(Records contained in a dataset)
** Start **

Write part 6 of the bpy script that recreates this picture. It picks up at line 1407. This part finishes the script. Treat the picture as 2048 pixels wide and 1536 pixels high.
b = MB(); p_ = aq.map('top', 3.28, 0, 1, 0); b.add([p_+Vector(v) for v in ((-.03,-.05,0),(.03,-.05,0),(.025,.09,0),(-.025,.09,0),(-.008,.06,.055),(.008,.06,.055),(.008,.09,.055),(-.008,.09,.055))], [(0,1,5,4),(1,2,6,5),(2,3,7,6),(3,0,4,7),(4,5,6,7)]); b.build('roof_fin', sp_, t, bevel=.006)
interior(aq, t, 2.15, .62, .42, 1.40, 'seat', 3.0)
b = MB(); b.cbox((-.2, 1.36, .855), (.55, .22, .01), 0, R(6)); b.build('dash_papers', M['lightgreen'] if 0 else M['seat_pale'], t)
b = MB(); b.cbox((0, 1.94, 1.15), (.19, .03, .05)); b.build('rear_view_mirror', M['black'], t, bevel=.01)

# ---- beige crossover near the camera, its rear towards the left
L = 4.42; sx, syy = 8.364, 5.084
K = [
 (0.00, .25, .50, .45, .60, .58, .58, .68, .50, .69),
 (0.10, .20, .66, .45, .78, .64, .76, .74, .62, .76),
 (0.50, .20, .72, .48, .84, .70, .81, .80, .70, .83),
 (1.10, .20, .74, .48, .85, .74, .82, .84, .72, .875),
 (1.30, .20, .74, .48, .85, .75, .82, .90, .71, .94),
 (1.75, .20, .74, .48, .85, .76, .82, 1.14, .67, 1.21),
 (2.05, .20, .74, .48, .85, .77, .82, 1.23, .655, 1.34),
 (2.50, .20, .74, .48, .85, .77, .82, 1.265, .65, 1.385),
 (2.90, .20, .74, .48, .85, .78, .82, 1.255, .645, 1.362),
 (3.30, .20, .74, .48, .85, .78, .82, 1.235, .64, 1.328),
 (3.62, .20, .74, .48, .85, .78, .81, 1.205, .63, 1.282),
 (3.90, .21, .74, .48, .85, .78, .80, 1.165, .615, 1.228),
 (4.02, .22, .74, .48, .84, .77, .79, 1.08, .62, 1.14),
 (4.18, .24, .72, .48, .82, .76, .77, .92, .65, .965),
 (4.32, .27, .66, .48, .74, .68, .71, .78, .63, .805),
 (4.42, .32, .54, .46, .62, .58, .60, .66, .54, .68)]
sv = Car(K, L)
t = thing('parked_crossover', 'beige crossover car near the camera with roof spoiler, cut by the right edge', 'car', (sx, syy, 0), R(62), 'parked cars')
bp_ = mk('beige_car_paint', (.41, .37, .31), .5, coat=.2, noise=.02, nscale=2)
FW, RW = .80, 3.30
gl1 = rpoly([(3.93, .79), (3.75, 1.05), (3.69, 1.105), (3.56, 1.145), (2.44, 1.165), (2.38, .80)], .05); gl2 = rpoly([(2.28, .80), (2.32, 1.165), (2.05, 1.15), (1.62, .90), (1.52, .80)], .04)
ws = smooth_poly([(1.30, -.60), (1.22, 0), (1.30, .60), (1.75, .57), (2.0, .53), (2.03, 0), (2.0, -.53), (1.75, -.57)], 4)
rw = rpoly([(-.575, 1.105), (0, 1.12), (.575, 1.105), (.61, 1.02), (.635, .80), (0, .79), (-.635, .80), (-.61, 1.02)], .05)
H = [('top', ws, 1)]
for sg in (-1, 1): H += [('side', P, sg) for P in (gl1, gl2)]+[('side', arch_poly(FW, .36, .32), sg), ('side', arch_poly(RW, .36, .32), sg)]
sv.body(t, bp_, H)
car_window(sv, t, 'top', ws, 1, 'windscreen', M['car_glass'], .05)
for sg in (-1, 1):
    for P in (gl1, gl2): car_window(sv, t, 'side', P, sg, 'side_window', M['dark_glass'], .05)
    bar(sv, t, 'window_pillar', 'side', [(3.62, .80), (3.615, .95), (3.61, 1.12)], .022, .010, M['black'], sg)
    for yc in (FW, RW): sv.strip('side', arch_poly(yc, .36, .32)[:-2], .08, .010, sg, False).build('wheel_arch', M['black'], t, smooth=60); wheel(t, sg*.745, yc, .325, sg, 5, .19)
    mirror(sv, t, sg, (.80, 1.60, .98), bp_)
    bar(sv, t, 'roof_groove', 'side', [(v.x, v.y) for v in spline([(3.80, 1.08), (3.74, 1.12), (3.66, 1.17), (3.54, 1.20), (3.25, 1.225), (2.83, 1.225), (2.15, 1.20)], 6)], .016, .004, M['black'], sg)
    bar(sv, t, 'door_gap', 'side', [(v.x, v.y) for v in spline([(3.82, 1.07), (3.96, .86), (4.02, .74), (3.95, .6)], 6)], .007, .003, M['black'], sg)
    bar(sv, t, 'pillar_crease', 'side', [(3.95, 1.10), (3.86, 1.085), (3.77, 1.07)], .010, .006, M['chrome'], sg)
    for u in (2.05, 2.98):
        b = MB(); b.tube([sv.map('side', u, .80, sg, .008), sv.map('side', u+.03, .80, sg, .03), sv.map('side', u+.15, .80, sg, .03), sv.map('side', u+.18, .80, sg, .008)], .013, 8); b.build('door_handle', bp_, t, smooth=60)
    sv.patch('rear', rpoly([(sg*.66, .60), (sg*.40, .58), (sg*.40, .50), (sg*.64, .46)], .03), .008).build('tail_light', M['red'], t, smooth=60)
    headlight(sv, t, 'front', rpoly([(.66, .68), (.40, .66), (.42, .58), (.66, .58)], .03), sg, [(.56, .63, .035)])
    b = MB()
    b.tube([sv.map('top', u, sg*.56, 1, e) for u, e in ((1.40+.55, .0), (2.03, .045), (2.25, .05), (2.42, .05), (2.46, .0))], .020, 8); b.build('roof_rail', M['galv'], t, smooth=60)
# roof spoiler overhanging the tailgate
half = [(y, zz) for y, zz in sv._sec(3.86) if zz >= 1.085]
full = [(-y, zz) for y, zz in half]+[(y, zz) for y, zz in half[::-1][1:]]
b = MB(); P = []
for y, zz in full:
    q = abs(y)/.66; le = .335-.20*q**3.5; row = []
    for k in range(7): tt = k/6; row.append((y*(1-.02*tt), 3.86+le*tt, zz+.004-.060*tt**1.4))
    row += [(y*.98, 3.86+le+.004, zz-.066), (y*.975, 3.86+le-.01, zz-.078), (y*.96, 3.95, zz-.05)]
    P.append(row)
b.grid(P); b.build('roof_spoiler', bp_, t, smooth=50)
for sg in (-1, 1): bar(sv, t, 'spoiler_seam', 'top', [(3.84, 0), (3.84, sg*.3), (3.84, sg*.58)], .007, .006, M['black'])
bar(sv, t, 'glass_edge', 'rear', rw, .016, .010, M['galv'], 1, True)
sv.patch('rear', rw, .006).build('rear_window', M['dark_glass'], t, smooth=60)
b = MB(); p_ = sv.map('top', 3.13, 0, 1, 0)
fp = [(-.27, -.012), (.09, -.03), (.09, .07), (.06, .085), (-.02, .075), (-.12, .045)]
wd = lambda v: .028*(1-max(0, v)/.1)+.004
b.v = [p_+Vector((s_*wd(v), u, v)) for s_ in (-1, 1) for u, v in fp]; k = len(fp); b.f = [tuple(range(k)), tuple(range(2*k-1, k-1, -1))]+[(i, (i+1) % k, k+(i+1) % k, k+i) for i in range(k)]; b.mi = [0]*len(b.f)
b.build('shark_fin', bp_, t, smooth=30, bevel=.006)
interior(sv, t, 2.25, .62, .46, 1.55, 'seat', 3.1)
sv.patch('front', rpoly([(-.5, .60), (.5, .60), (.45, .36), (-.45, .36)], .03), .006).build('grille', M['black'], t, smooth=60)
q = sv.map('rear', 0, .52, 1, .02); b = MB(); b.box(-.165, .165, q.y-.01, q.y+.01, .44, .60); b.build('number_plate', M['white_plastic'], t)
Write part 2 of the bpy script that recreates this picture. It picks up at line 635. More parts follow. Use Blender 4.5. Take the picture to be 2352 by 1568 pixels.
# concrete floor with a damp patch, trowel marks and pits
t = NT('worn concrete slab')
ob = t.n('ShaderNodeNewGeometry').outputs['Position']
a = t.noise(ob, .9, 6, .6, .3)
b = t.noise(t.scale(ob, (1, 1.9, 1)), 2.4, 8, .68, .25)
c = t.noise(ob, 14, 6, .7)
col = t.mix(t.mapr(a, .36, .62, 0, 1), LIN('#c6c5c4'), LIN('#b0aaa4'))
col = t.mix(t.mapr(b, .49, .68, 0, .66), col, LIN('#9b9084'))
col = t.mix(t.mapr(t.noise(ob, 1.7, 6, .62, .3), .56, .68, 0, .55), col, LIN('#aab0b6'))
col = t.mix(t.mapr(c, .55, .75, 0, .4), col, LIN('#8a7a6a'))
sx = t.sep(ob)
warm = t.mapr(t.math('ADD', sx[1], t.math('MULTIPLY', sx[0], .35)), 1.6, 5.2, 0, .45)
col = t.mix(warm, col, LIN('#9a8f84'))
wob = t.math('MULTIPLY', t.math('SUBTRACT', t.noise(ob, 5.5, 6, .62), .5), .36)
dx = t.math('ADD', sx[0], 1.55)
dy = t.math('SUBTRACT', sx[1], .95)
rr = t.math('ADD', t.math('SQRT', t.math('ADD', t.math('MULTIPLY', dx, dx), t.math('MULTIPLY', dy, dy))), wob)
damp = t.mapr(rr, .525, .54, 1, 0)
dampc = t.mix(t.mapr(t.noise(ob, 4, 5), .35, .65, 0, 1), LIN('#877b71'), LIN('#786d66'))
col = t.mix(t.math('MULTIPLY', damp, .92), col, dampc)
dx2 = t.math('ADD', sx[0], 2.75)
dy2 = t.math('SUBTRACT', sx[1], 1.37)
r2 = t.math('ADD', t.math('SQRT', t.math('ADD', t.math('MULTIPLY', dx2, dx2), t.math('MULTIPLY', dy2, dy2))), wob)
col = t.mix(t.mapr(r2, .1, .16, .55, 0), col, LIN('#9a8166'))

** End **

Your instructions - Reproduce the records above exactly, from the first line through the line containing "b = MB(); b.cbox((0, 1.94, 1.15), (.19, .03, .05));", and output nothing else.

Expected answer -
Write part 6 of the bpy script that recreates this picture. It picks up at line 1407. This part finishes the script. Treat the picture as 2048 pixels wide and 1536 pixels high.
b = MB(); p_ = aq.map('top', 3.28, 0, 1, 0); b.add([p_+Vector(v) for v in ((-.03,-.05,0),(.03,-.05,0),(.025,.09,0),(-.025,.09,0),(-.008,.06,.055),(.008,.06,.055),(.008,.09,.055),(-.008,.09,.055))], [(0,1,5,4),(1,2,6,5),(2,3,7,6),(3,0,4,7),(4,5,6,7)]); b.build('roof_fin', sp_, t, bevel=.006)
interior(aq, t, 2.15, .62, .42, 1.40, 'seat', 3.0)
b = MB(); b.cbox((-.2, 1.36, .855), (.55, .22, .01), 0, R(6)); b.build('dash_papers', M['lightgreen'] if 0 else M['seat_pale'], t)
b = MB(); b.cbox((0, 1.94, 1.15), (.19, .03, .05)); b.build('rear_view_mirror', M['black'], t, bevel=.01)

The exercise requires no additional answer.